TASK INSTRUCTIONS = Determine which lines of the records include the word "script", and copy them.

===== RAW DATA =====

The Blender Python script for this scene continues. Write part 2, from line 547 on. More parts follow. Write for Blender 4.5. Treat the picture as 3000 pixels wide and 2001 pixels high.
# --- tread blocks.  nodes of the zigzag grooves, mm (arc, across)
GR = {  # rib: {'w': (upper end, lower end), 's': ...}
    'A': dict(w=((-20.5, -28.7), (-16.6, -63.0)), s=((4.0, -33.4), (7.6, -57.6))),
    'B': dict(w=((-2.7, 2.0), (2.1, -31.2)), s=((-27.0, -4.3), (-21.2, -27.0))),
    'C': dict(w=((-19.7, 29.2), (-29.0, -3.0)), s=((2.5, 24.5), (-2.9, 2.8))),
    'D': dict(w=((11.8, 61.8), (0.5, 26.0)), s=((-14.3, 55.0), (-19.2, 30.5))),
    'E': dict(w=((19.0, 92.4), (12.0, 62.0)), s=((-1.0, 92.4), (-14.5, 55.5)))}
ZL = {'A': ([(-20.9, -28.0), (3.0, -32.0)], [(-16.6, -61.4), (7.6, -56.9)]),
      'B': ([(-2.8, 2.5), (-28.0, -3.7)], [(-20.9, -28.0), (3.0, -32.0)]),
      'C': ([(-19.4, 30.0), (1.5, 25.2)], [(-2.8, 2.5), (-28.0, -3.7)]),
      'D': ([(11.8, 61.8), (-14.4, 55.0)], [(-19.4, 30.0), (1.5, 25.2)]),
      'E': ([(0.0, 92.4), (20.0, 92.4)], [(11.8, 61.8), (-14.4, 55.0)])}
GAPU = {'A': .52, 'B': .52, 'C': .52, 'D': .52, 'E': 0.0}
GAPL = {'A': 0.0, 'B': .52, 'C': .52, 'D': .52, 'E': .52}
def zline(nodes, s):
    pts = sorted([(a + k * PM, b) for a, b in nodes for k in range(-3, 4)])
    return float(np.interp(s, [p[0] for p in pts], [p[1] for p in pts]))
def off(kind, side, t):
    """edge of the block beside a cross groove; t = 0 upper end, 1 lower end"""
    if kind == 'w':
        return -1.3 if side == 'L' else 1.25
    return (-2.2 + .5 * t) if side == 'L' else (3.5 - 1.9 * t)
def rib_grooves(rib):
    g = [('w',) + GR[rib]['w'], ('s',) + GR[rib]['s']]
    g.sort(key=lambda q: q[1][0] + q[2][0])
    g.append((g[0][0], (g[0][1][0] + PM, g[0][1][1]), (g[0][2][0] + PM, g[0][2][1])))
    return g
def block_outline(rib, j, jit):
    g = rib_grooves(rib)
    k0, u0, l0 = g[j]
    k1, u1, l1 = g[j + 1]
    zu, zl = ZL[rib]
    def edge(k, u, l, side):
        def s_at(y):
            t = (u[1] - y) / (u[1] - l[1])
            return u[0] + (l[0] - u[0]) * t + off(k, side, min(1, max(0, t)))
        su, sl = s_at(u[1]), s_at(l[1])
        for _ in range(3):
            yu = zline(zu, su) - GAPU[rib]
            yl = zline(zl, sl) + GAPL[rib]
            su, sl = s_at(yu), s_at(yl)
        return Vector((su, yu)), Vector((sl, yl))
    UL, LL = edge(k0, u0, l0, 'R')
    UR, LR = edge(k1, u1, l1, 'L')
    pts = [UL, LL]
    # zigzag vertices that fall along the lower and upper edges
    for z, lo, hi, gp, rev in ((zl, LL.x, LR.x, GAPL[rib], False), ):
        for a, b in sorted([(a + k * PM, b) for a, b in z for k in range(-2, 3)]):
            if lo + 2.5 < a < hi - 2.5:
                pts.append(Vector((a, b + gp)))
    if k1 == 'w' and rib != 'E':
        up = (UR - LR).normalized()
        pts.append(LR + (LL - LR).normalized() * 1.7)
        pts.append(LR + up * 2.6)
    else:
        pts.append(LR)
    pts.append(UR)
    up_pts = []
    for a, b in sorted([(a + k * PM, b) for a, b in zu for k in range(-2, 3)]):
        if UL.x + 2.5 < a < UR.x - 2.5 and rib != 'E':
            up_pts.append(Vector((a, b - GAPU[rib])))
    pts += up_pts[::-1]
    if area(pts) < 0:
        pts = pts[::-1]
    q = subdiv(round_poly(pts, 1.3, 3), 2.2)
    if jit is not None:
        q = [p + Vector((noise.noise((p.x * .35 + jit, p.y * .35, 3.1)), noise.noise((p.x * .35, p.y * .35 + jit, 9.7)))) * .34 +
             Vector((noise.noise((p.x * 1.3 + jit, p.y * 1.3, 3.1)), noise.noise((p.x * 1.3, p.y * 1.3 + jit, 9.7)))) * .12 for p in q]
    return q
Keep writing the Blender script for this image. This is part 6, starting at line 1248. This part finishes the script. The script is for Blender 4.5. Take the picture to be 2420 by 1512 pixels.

=====

IN RESPONSE =
The Blender Python script for this scene continues. Write part 2, from line 547 on. More parts follow. Write for Blender 4.5. Treat the picture as 3000 pixels wide and 2001 pixels high.
Keep writing the Blender script for this image. This is part 6, starting at line 1248. This part finishes the script. The script is for Blender 4.5. Take the picture to be 2420 by 1512 pixels.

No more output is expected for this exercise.